• _Data listing_
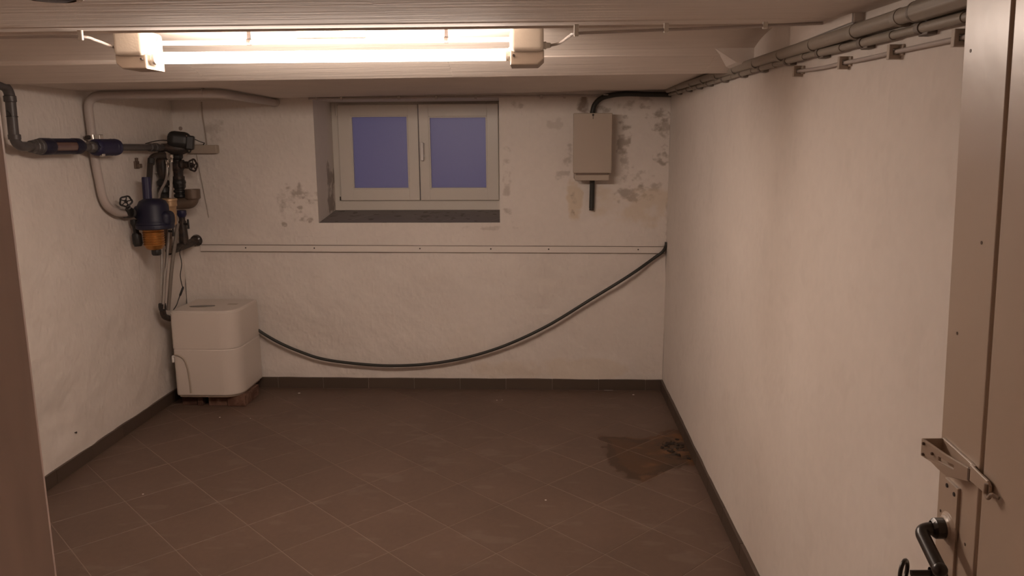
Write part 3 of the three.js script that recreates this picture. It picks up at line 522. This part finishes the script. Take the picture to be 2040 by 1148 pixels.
{ // grey plastic pipe at the left edge of the picture
  const t = thing('plastic_pipe', 'dark grey plastic pipe with elbows at the left picture edge', 'pipe', [PX, 1.7, -3.30]);
  part('pipe', tube([V(PX, 1.828, -2.98), V(PX, 1.828, -3.300), V(PX, 1.58, -3.292), V(PX, 1.577, -3.42)], 0.0205, 0.055, 90, 18), M.greyPlastic, t);
  for (const [y, h] of [[1.775, 0.014], [1.618, 0.012]]) part('collar', lathe(V(PX, y - h, -3.297), V(PX, y + h, -3.297), [[0.0205, 0], [0.0245, 0.1], [0.0245, 0.9], [0.0205, 1]]), M.greyPlastic, t);
  part('cable_tie', [lathe(V(PX, 1.700, -3.297), V(PX, 1.704, -3.297), [[0.0205, 0], [0.0225, 0.1], [0.0225, 0.9], [0.0205, 1]]), ...wire([V(PX + 0.01, 1.704, -3.275), V(PX + 0.015, 1.715, -3.262), V(PX + 0.012, 1.725, -3.250)], 0.003, 12)], M.black, t);
}
{ // sight strainer
  const t = thing('pipe_strainer', 'blue ended strainer with brown sight tube in the supply line', 'strainer', [PX, 1.577, -3.6]), y = 1.577;
  part('union_nut', lathe(V(PX, y, -3.395), V(PX, y, -3.462), [[0.021, 0], [0.027, 0.05], [0.027, 0.35], [0.030, 0.4], [0.030, 0.7], [0.034, 0.75], [0.034, 1], [0, 1]]), M.greyPlastic, t);
  part('end_housing', lathe(V(PX, y, -3.450), V(PX, y, -3.535), [[0, 0], [0.030, 0.02], [0.038, 0.22], [0.038, 0.95], [0.036, 1], [0, 1]]), M.blueDark, t);
  part('sight_tube', cyl(V(PX, y, -3.53), V(PX, y, -3.705), 0.0325, 0.0325, 28), M.amberTube, t, 'brown see-through sight tube');
  for (const a0 of [2.18, -0.96]) part('guard_shell', [new THREE.CylinderGeometry(0.0365, 0.0365, 0.18, 20, 1, true, a0, 1.9), new THREE.CylinderGeometry(0.0335, 0.0335, 0.18, 20, 1, true, a0, 1.9)].map((q) => q.rotateX(Math.PI / 2).rotateZ(0.0).translate(PX, y, -3.617)), M.blueDark, t);
  part('end_housing', lathe(V(PX, y, -3.700), V(PX, y, -3.785), [[0, 0], [0.036, 0], [0.038, 0.05], [0.038, 0.6], [0.030, 0.88], [0.020, 1], [0, 1]]), M.blueDark, t);
}
{ // grey pieces of the supply line and the blue shut-off
  const t = thing('supply_pipe', 'dark grey straight pipe between the blue valve and the corner', 'pipe', [PX, 1.57, -4.3]);
  part('pipe', tube([V(PX, 1.569, -4.10), V(PX, 1.565, -4.60)], 0.0185, 0, 8, 18), M.greyPlastic, t);
  part('coupling', lathe(V(PX, 1.5665, -4.44), V(PX, 1.566, -4.53), [[0.0185, 0], [0.023, 0.05], [0.023, 0.4], [0.020, 0.45], [0.020, 0.6], [0.024, 0.65], [0.024, 1], [0.018, 1]]), M.greyPlastic, t);
  const j = thing('pipe_union', 'short grey union crossing in front of the pale painted riser', 'pipe fitting', [PX, 1.574, -3.83]);
  part('body', lathe(V(PX, 1.575, -3.778), V(PX, 1.572, -3.89), [[0, 0], [0.019, 0], [0.019, 0.55], [0.027, 0.6], [0.027, 0.95], [0, 1]]), M.greyPlastic, j);
  part('bracket', [box(WL - 0.004, PX + 0.006, 1.555, 1.594, -3.838, -3.812, 0.004)], M.pipePaint, j);
  const b = thing('shutoff_valve', 'rounded blue valve body next to the pale painted riser', 'valve', [PX, 1.569, -3.99]);
  const g = new RoundedBoxGeometry(0.082, 0.084, 0.236, 6, 0.036).translate(PX, 1.570, -3.995);
  part('body', g, M.blue, b);
  for (const z of [-4.045, -4.075]) part('rib', lathe(V(PX, 1.570, z - 0.004), V(PX, 1.570, z + 0.004), [[0.040, 0], [0.0435, 0.3], [0.0435, 0.7], [0.040, 1]]), M.blue, b);
  part('clip', [box(PX + 0.012, PX + 0.03, 1.525, 1.54, -3.93, -3.905, 0.003)], M.chrome, b);
  part('nut', lathe(V(PX, 1.572, -3.872), V(PX, 1.572, -3.905), [[0.024, 0], [0.032, 0.1], [0.034, 0.9], [0.03, 1]], 8), M.blueDark, b);
}
{ // black motor head at the corner
  const t = thing('valve_motor', 'black motor head on the pipes in the left corner', 'actuator', [-2.165, 1.56, -4.64]);
  part('housing', box(-0.068, 0.062, -0.050, 0.050, -0.05, 0.05, 0.038).rotateZ(-0.12).rotateY(0.35).translate(-2.150, 1.607, -4.640), M.black, t);
  part('end_plate', box(-0.030, 0.016, -0.044, 0.040, -0.046, 0.046, 0.010).rotateZ(-0.12).rotateY(0.35).translate(-2.090, 1.592, -4.660), M.black, t);
  part('body', [lathe(V(-2.245, 1.565, -4.60), V(-2.12, 1.560, -4.665), [[0, 0], [0.022, 0], [0.024, 0.2], [0.038, 0.35], [0.040, 0.8], [0.028, 1], [0, 1]])], M.iron, t);
  part('label_spot', cyl(V(-2.092, 1.630, -4.608), V(-2.091, 1.631, -4.604), 0.004, 0.004, 10), M.chrome, t);
  part('cable_loop', wire([V(-2.10, 1.555, -4.62), V(-2.092, 1.535, -4.61), V(-2.083, 1.535, -4.61), V(-2.076, 1.556, -4.625)], 0.004, 24), M.black, t);
  cableThing('thin_wire', 'thin black wire looping from the motor head back to the pipe', 'cable', [V(-2.195, 1.603, -4.62), V(-2.225, 1.606, -4.58), V(-2.245, 1.600, -4.52), V(-2.255, 1.588, -4.44)], 0.0028, M.black, [], null, null);
  cableThing('thin_wire', 'thin black wire from the motor head to the beige junction box', 'cable', [V(-2.09, 1.622, -4.66), V(-2.075, 1.602, -4.72), V(-2.085, 1.590, -4.82), V(-2.11, 1.588, -4.885), V(-2.125, 1.573, -4.895)], 0.0028, M.black, [], null, null);
}
{ // junction box
  const t = thing('junction_box', 'flat beige trunking box on the back wall near left corner', 'box', [-2.118, 1.55, WB]);
  part('base', box(-2.204, -2.034, 1.528, 1.575, WB - 0.004, WB + 0.02, 0.003), M.beige, t);
  part('cover', box(-2.207, -2.031, 1.525, 1.577, WB + 0.018, WB + 0.052, 0.004), M.beige, t);
  cableThing('thin_wire', 'painted wire from the ceiling down to the beige junction box', 'cable', [V(-2.122, 1.84, -4.917), V(-2.121, 1.76, -4.916), V(-2.112, 1.66, -4.916), V(-2.106, 1.57, -4.912)], 0.0042, M.pipePaint, [], null, null);
  cableThing('thin_wire', 'thin painted wire below the junction box down to the bronze trap', 'cable', [V(-2.178, 1.530, -4.915), V(-2.170, 1.44, -4.916), V(-2.150, 1.28, -4.916), V(-2.132, 1.122, -4.917)], 0.0024, M.pipePaint, [], null, null);
}
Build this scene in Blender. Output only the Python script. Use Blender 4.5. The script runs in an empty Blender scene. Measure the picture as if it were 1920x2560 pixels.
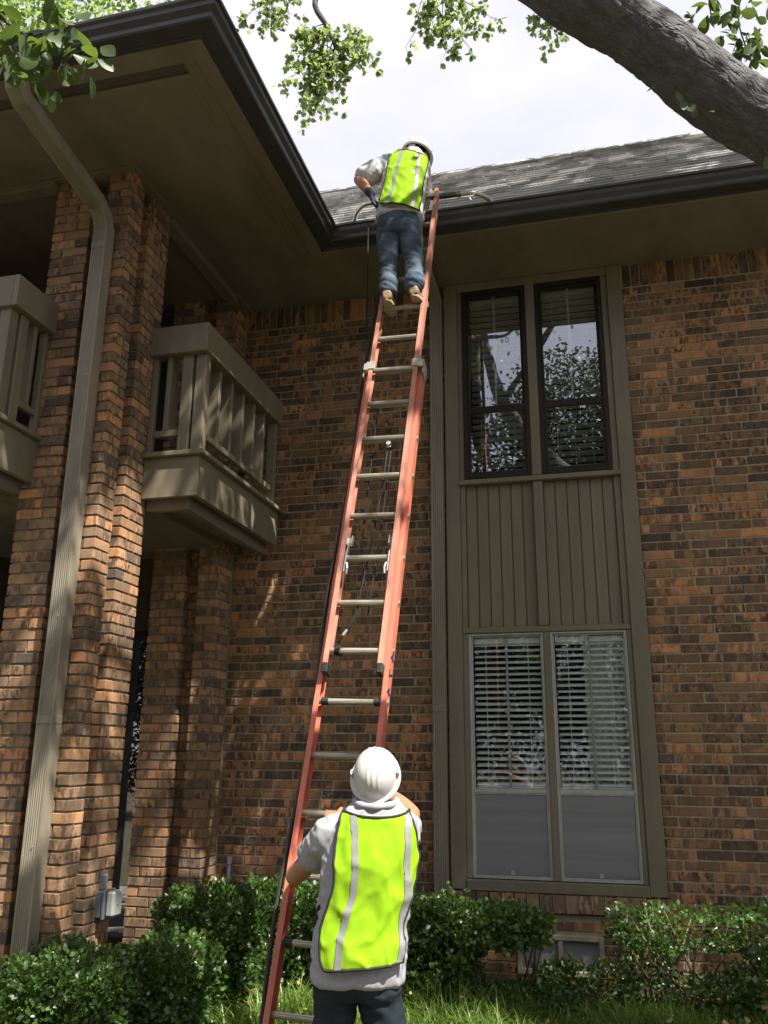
import bpy, math, random
import numpy as np
from mathutils import Vector, Matrix, noise as mnoise

random.seed(7)
RNG = np.random.default_rng(11)
S = bpy.context.scene
COL = S.collection
V = Vector

# ------------------------------------------------------------------ camera
F_PX, YAW, PITCH, ROLL = 2150.47, 14.3087, 16.0494, 0.431
CAM = V((3.2648, -7.2017, 1.62))
yaw, pit, rol = map(math.radians, (YAW, PITCH, ROLL))
FW = V((-math.sin(yaw) * math.cos(pit), math.cos(yaw) * math.cos(pit), math.sin(pit)))
RT0 = V((math.cos(yaw), math.sin(yaw), 0))
UP0 = RT0.cross(FW)
RT = RT0 * math.cos(rol) + UP0 * math.sin(rol)
UP = RT.cross(FW)
cam_data = bpy.data.cameras.new('camera')
cam = bpy.data.objects.new('camera', cam_data)
COL.objects.link(cam)
cam_data.sensor_fit = 'VERTICAL'
cam_data.sensor_height = 24.0
cam_data.lens = F_PX / 2560 * 24.0
cam_data.clip_start = 0.05
cam_data.clip_end = 2000
cam.matrix_world = Matrix(((RT.x, UP.x, -FW.x, CAM.x), (RT.y, UP.y, -FW.y, CAM.y), (RT.z, UP.z, -FW.z, CAM.z), (0, 0, 0, 1)))
S.camera = cam

# ------------------------------------------------------------------ sky, sun, exposure
SUN = V((0.45, -0.31, 0.84)).normalized()
EXPOSURE = 1.42
SKY_STRENGTH = 0.066
world = bpy.data.worlds.new('World')
S.world = world
world.use_nodes = True
wn, wl = world.node_tree.nodes, world.node_tree.links
wn.clear()
w_out = wn.new('ShaderNodeOutputWorld')
w_bg = wn.new('ShaderNodeBackground')
w_sky = wn.new('ShaderNodeTexSky')
w_sky.sky_type = 'NISHITA'
w_sky.sun_disc = False
w_sky.sun_elevation = math.asin(SUN.z)
w_sky.sun_rotation = math.atan2(SUN.x, SUN.y)
w_sky.air_density = 1.3
w_sky.dust_density = 2.0
w_tc = wn.new('ShaderNodeTexCoord')
w_map = wn.new('ShaderNodeMapping')
w_map.inputs['Scale'].default_value = (1.0, 1.0, 2.6)
w_noise = wn.new('ShaderNodeTexNoise')
w_noise.inputs['Scale'].default_value = 2.3
w_noise.inputs['Detail'].default_value = 6
w_noise.inputs['Roughness'].default_value = 0.55
w_ramp = wn.new('ShaderNodeValToRGB')
w_ramp.color_ramp.elements[0].position = 0.30
w_ramp.color_ramp.elements[0].color = (0.62, 0.62, 0.62, 1)
w_ramp.color_ramp.elements[1].position = 0.66
w_ramp.color_ramp.elements[1].color = (0.97, 0.97, 0.97, 1)
w_mix = wn.new('ShaderNodeMix')
w_mix.data_type = 'RGBA'
w_mix.inputs['B'].default_value = (6.05, 5.9, 6.6, 1)
wl.new(w_tc.outputs['Generated'], w_map.inputs['Vector'])
wl.new(w_map.outputs[0], w_noise.inputs['Vector'])
wl.new(w_noise.outputs['Fac'], w_ramp.inputs['Fac'])
wl.new(w_ramp.outputs['Color'], w_mix.inputs['Factor'])
wl.new(w_sky.outputs['Color'], w_mix.inputs['A'])
wl.new(w_mix.outputs['Result'], w_bg.inputs['Color'])
w_bg.inputs['Strength'].default_value = SKY_STRENGTH
wl.new(w_bg.outputs[0], w_out.inputs[0])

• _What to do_
Word for word, retype the lines in the entries above that run from the one with "Build this scene" through the one with "S.camera = cam". Both ends count; pictures do not.

• _Solution to this task_
Build this scene in Blender. Output only the Python script. Use Blender 4.5. The script runs in an empty Blender scene. Measure the picture as if it were 1920x2560 pixels.
import bpy, math, random
import numpy as np
from mathutils import Vector, Matrix, noise as mnoise

random.seed(7)
RNG = np.random.default_rng(11)
S = bpy.context.scene
COL = S.collection
V = Vector

# ------------------------------------------------------------------ camera
F_PX, YAW, PITCH, ROLL = 2150.47, 14.3087, 16.0494, 0.431
CAM = V((3.2648, -7.2017, 1.62))
yaw, pit, rol = map(math.radians, (YAW, PITCH, ROLL))
FW = V((-math.sin(yaw) * math.cos(pit), math.cos(yaw) * math.cos(pit), math.sin(pit)))
RT0 = V((math.cos(yaw), math.sin(yaw), 0))
UP0 = RT0.cross(FW)
RT = RT0 * math.cos(rol) + UP0 * math.sin(rol)
UP = RT.cross(FW)
cam_data = bpy.data.cameras.new('camera')
cam = bpy.data.objects.new('camera', cam_data)
COL.objects.link(cam)
cam_data.sensor_fit = 'VERTICAL'
cam_data.sensor_height = 24.0
cam_data.lens = F_PX / 2560 * 24.0
cam_data.clip_start = 0.05
cam_data.clip_end = 2000
cam.matrix_world = Matrix(((RT.x, UP.x, -FW.x, CAM.x), (RT.y, UP.y, -FW.y, CAM.y), (RT.z, UP.z, -FW.z, CAM.z), (0, 0, 0, 1)))
S.camera = cam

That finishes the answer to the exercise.